At an arena in Wilkes-Barre on Monday, Donald Trump repeated an ominous charge he has been making for months: that voter fraud in Philadelphia could "steal the election."
Trump and others in the conservative sphere have cited the 50 voting divisions in Philadelphia where not a single vote for Mitt Romney was cast in 2012, and hinted at widespread vote-rigging.
Philadelphians on both sides of the aisle - including the head of the local GOP - say that intensely Democratic divisions are just a way of life in a heavily blue city, and that it is to be expected that largely African American neighborhoods would have voted in even stronger numbers for a popular African American president.
"I'm not going to sit up there and talk about the divisions" where no Romney votes were cast, said Joe DeFelice, chairman of the local Republican Party. "They happen to be in areas more prone to vote for Barack Obama than Mitt Romney. I think it's plausible. I understand the demographics of the area."
David Thornburgh, head of the Committee of Seventy, a nonpartisan watchdog group, said flatly that Trump was "making this up."
"It's not based on any evidence, it's not based on any persistent story, and when you pierce the bubble, you end up with a couple isolated stories," he said.
The Committee of Seventy has long called for election reforms in Philadelphia, and authorities have arrested a handful of people in recent years for voter fraud.
None of the cases come close to what the Inquirer once called the city's "biggest voting scandal in the last 50 years." That was the 1993 special election for the Second District State Senate seat, where a federal judge threw out every absentee ballot in the race. The judge ruled that election officials had illegally given those ballots to campaign and party workers, allowing campaign workers to fill them out for voters.
Democratic candidate William Stinson, who had won the seat with 79 percent of the absentee vote, was subsequently removed from office.

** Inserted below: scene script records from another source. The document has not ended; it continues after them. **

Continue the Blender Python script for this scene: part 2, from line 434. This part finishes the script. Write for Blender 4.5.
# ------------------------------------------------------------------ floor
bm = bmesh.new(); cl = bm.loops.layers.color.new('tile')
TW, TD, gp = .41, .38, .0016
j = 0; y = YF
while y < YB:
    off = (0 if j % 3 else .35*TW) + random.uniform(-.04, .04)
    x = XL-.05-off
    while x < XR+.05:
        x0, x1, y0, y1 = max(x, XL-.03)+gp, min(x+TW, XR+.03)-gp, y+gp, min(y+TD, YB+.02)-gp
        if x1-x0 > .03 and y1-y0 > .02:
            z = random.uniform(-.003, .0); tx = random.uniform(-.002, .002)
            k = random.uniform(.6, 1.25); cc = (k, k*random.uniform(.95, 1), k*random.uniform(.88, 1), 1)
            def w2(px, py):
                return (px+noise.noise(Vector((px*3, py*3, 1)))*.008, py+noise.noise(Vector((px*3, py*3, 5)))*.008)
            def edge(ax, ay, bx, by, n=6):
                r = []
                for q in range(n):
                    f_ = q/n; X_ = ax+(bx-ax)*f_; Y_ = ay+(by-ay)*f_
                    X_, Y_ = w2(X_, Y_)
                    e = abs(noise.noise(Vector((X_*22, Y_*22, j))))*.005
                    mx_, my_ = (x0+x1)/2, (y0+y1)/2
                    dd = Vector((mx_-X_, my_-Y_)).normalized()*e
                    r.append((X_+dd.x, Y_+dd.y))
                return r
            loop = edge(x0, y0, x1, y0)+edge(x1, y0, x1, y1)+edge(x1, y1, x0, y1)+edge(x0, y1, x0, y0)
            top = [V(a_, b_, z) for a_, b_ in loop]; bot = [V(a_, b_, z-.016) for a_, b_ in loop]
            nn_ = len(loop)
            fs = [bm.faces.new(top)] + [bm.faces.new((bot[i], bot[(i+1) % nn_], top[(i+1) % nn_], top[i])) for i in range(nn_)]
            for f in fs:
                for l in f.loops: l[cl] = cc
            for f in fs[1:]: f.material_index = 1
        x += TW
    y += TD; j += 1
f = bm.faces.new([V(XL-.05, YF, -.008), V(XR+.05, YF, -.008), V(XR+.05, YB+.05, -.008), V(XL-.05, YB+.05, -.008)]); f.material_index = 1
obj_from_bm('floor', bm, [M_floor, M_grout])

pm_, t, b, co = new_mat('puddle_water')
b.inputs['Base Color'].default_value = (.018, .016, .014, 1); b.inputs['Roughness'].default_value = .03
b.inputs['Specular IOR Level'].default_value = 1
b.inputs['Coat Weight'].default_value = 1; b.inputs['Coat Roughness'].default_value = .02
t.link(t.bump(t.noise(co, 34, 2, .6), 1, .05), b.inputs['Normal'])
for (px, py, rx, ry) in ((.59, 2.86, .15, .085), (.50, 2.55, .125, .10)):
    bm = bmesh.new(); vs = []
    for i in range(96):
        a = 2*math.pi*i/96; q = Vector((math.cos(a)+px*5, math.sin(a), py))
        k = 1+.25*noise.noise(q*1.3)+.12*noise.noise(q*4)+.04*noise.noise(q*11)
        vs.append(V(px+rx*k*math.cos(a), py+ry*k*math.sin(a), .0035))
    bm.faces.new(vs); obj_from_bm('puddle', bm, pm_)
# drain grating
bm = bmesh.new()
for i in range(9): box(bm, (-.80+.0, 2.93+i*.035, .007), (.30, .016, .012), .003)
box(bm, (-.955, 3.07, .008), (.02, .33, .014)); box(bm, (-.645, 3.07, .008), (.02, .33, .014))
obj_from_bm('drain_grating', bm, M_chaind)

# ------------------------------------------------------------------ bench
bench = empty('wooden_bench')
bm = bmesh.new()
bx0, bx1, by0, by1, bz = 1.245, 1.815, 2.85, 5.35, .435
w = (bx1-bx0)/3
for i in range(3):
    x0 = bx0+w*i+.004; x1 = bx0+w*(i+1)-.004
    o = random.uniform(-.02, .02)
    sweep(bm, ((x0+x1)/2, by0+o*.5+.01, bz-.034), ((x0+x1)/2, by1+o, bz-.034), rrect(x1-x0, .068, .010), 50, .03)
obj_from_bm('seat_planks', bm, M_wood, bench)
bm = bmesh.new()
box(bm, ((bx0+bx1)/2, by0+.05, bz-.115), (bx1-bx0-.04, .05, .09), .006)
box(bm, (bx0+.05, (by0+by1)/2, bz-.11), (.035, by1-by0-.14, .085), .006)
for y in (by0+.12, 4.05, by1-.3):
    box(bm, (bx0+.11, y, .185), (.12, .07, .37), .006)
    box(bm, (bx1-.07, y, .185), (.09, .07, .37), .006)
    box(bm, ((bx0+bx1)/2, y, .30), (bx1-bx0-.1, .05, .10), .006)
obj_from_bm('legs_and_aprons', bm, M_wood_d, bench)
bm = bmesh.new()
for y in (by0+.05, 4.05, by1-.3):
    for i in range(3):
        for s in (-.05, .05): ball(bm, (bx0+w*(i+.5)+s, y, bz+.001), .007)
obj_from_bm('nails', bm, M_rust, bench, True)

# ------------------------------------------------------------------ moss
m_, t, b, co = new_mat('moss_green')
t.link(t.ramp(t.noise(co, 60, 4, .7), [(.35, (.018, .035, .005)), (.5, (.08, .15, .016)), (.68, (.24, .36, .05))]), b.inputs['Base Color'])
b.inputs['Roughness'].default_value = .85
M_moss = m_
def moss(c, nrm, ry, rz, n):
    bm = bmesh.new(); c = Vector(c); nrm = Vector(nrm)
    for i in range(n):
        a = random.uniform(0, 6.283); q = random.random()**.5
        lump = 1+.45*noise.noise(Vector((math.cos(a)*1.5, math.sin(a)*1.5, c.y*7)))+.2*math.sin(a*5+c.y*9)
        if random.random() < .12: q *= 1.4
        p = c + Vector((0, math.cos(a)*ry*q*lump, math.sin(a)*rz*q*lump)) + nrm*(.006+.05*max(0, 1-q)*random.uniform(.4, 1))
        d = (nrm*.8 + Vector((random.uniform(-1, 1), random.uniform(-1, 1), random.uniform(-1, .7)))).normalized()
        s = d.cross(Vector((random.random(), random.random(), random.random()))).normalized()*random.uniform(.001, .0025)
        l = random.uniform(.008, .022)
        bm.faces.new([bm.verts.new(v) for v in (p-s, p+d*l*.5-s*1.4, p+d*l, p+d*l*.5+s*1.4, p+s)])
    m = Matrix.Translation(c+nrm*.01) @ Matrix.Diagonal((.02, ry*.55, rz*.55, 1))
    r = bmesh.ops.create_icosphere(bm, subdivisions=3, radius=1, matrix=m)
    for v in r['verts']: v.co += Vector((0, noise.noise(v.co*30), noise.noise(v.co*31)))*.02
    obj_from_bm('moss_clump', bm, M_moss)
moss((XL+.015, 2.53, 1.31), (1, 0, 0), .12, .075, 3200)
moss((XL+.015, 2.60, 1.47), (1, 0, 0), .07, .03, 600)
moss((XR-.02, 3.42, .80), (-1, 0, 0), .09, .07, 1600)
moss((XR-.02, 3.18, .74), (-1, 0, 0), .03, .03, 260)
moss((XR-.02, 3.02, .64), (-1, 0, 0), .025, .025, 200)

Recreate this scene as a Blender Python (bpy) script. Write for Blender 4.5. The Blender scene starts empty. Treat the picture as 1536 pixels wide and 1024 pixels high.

Eight people have been charged with voter fraud since 2013 in Philadelphia. For the last two years, the District Attorney's Office has maintained a voter fraud task force.
Four arrested
Even eight voter-fraud arrests is "a big deal, and we need to focus on it," DeFelice said, crediting the District Attorney's Office for prosecuting the cases.
In the most prominent case, four poll workers were arrested for adding six votes to a voting machine to match the number of voters who signed in during the general election in 2014.
Trisha Phipps, a Republican committeewoman who serves as a poll watcher in the 18th Ward, complained about four people working on the First Division's election board adding votes to a machine after the polls were closed, and the District Attorney's Office later charged them.
Two of the accused poll workers pleaded guilty to misdemeanors; one entered the Accelerated Rehabilitative Disposition program, which allows her record to be expunged if she stays out of trouble. The fourth case is pending and awaiting a mental competency hearing.
The extra votes were unlikely to have altered the results of any election on that ballot.
Tom Wolf, then running for governor, won the 18th Ward's First Division with 91 percent of the vote. U.S. Rep. Robert Brady, the city's Democratic Party chairman, won the division with 89 percent. The local state representative was running unopposed.
Other cases included a woman who voted on behalf of her mother, an election judge and a minority observer who spoke at the polls before the judge cast a vote on behalf of her son, and a woman who wrote in her own name on a ballot while another voter was in a polling booth. All pleaded guilty.
"The problem here is at the election-board level," DeFelice said. "Do I think there's someone pulling the strings for diabolic systemic voter fraud? Do I think it's a coordinated effort? Probably not."
He said that sending poll watchers out across the city remained important and that he was "actually happy people are shedding light" on the issue.
Stirring up trouble
Thornburgh said there was room for improvement in the city's elections. Better pay and more training for election boards, better assistance for people with disabilities, and more modern voting technology would go a long way, he said.
"There's much that we could do to improve the system," he said. "But there's a real difference between human errors that are summed up in those flaws and the kind of wholesale fraud that Donald Trump is suggesting is out there. Donald Trump's not after improving the system; he's just after trying to stir up some trouble."
Trump has repeatedly warned about voter fraud in Pennsylvania and exhorted his supporters at rallies in the state to visit "certain areas" - seen as code for big cities like Philadelphia - to serve as "election observers."
But the state Election Code already makes provisions for poll watchers, who must live in the county where they observe the polls.
Al Schmidt, vice chairman of the City Commissioners, the three-member board that runs elections in Philadelphia, said his office had poll-watcher applications from more than 1,300 Democrats and more than 200 Republicans as of Friday.
Democrats outnumber Republicans, 7-1, in Philadelphia.
Schmidt said he expected more applications before the Nov. 8 general election and said most are submitted by the city's Democratic and Republican Parties on behalf of the potential poll watchers.
DeFelice said he was still recruiting poll workers. "We're trying to work within the system," he said.
Thornburgh said he was angered by Trump's comments as the city gears up for Election Day.
"As in many other circumstances, I wish he would keep his thoughts to himself," he said. "This is not helpful. It's irresponsibly creating doubt about maybe our most fundamental democratic institution."